PS. The previous Gianan Sisters image has been updated.
The red track (40) was just GCR decoding error caused by incorrect speedzone setting for that track.
One of the many things I yet have to do is the detection of the speed used. And because the tool only decodes CBM DOS sectors it still leaves a lot out.
The G64 conversion so far works in only two ways, it either aligns the tracks from the index information from the stream files or by decoding the tracks to find out where sector 0 of each track starts from. D64 decoding I had been working for a long time already before even getting Kryoflux (I used USB logic analyzer to stream from a 1541) and I started with the G64 conversion after doing Kryoflux dumps of about 100 original games so I could test how far I could get with the protections as is by using the emulator format.

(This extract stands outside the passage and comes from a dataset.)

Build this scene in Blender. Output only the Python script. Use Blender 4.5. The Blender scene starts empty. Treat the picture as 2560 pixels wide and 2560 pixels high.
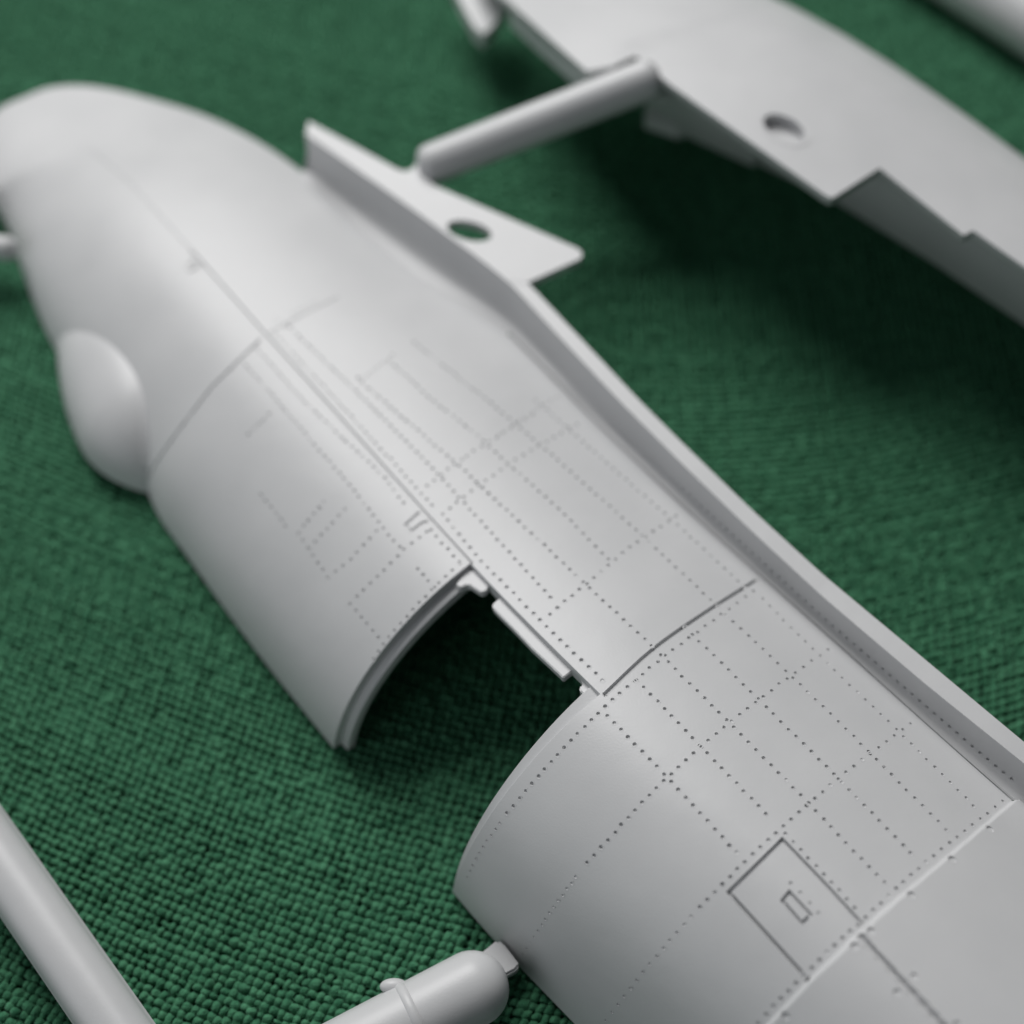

I would be interested to provide similar type of visualization for Atari users.
Did you use a specific graphic package in your code?
Do you intend to publish the source code?
I'm simply plotting the results as a bitmap file by code. No fancy graphics packages or anything.
And here (the image on the right) I added another visualization to show (in)valid GCR. Everything is presented as how the CBM DOS would see it. Parts of the track that the drive would interpret as a sync are not drawn, and thus makes it easy to see the individual sectors.
The game is Au Revoir Monty, the french version of Auf Wiedersehen Monty, tho all the text in it are still english. The loader is pretty fast but wastes a lot of diskspace. Interestingly they used MFM on this.